As a lover of nostalgia and pop culture, it would be impossible for me to reflect on arriving at my mid-fifties without a look back at where it all began.
I was in-utero when JFK was assassinated in November 1963 and just three months old when The Beatles toured Australia. As a 1964 baby it’s fair to say that I experienced a lot of the 1960s in retrospect – the fashion, the music, the history were probably better appreciated from the seventies, eighties and beyond.
From as early as I can recall, my grandmother was a faithful reader of The Australian Women’s Weekly. It began publication in 1933 when she was just 21 and remains one of the country’s top selling publications some 85 plus years later.
The covers are a microcosm of the great changes that The Weekly’s readership has seen between 1964 and now. I love those from those early weeks in March 1964 when I was born.
You can check out a selection of The Weekly covers at Trove, an electronic database hosted by The National Library of Australia and an invaluable resource for all things Australian. I was only a couple of years out of high school in 1983 when The Weekly moved to a monthly format - though wisely retaining its 50 year old name – can you imagine The Australian Women’s Monthly? Yeh … nup.
Today, we’re still into fashion – clothes, shoes, accessories, hairstyles – but perhaps creating our own clothing has largely gone the way of black and white television and library cards. We’re still eating, but it feels like there’s less time for cooking. We’re still having babies, but the involvement of science in giving the birds and the bees some personal coaching has raised some challenging issues. Gender has become a word with more connotations than years The Weekly has been printed, and the roles of women have changed beyond compare. I personally hope that ‘superwoman’ has been called out for the unrealistic and stressful bar it held over us for way too long. You might have been able to ‘have it all’ … but odds on you were too tired to enjoy it.
The inside pages of The Weekly were sprinkled with society goss and an ongoing love affair with the Royal Family (you always kept the editions when there was a key royal event – births, deaths, weddings, coronations and of course, Australian tours). My mother in law thoughtfully put aside The Weekly editions from when my children were born as I was just a little pre-occupied at the time.

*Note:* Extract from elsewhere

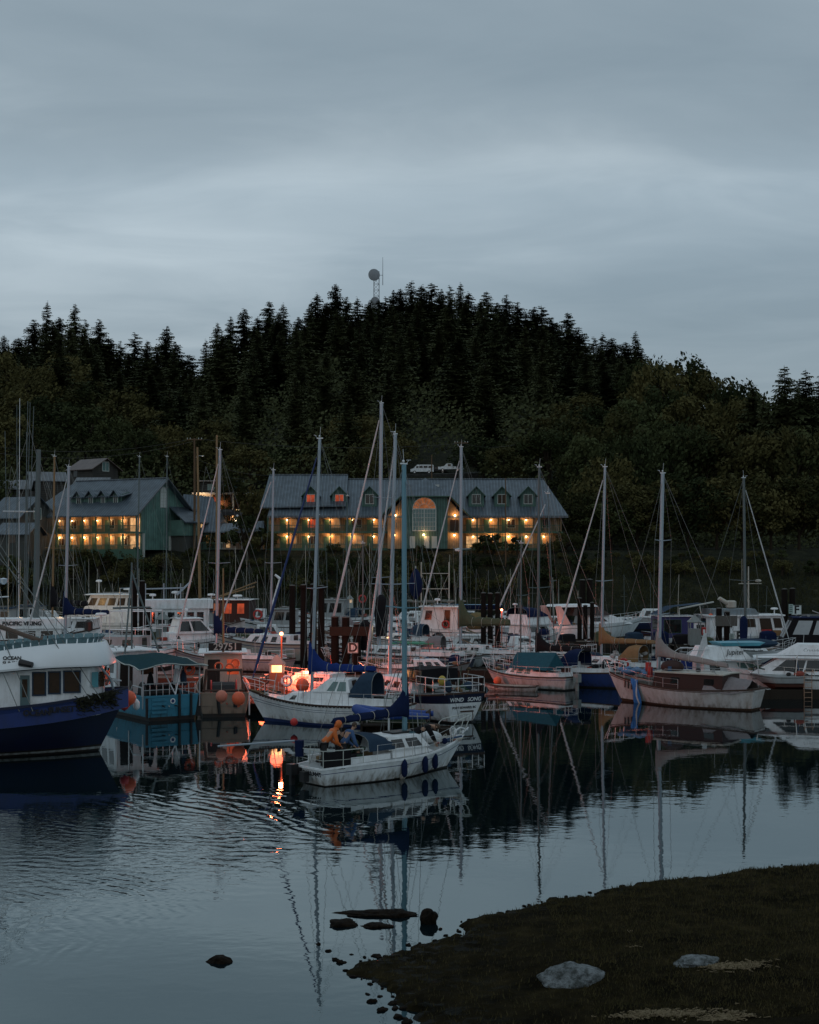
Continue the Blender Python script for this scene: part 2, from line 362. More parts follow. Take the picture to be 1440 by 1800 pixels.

Today, it is celebrity that tends to dominate the covers and prompt us to part with our heard-earned to buy a copy. In my birthday month of March 2019, the Royals are there with a very pregnant Meghan, and celebs are gracing the cover with Joanna Lumley and the terrific Amanda Keller. Given Amanda’s popular roles on The Living Room, the reboot of Dancing with the Stars and her radio programme Jonesey and Amanda on Radio 2WS, audiences obviously agree you can be awesome in your fifties and belong on our airwaves and screens. Check out Amanda chatting hard with Tom Gleeson.
You couldn’t have grown up with The Weekly and not be familiar with a woman whose name was synonymous with it – Ita Buttrose. Ita was at the helm of The Weekly during my high school years, a time when I was looking for role models, particularly in journalism. I remember reading her editor’s columns where she’d often share about her kids, Kate and Ben, who weren't that much younger than me. It was probably my first experience of someone in the public eye writing about their everyday in such a way as to make it relatable. Ita was articulate, elegant and somehow able to appeal to the everywoman – as well as women-to-be like a teenaged me.
I’ve discovered that the confidence that she managed to engender into people hasn’t dissipated over the years as she was recently appointed Chair of the ABC. I am an avid watcher of the ABC, but I have longed for a national broadcaster that could not be so obviously identified with either side of the political fence. I’d love to see more reportage and less agenda across all our networks. Can Ita manage it, taking on what appears something of a poisoned chalice? One thing I am confident of – her age (77) won’t get in the way.
Ita once said that words are like little drops of ink, so in this world of the blogosphere I guess I am sprinkling my own version of pixel drops. I’m loving being in my fifties, and I embrace sharing these years via one of the most significant gamechangers that twentieth century readers of The Weekly could never have imagined - the world wide web.
So, viva being 55 and new horizons, including this blog, Bountiful Life.
PS: I am a firm believer that there is a song for every occasion and I plan to prove it whenever I can on this blog. For this post, it has to be Ita by Cold Chisel (1980). They obviously believed in her too.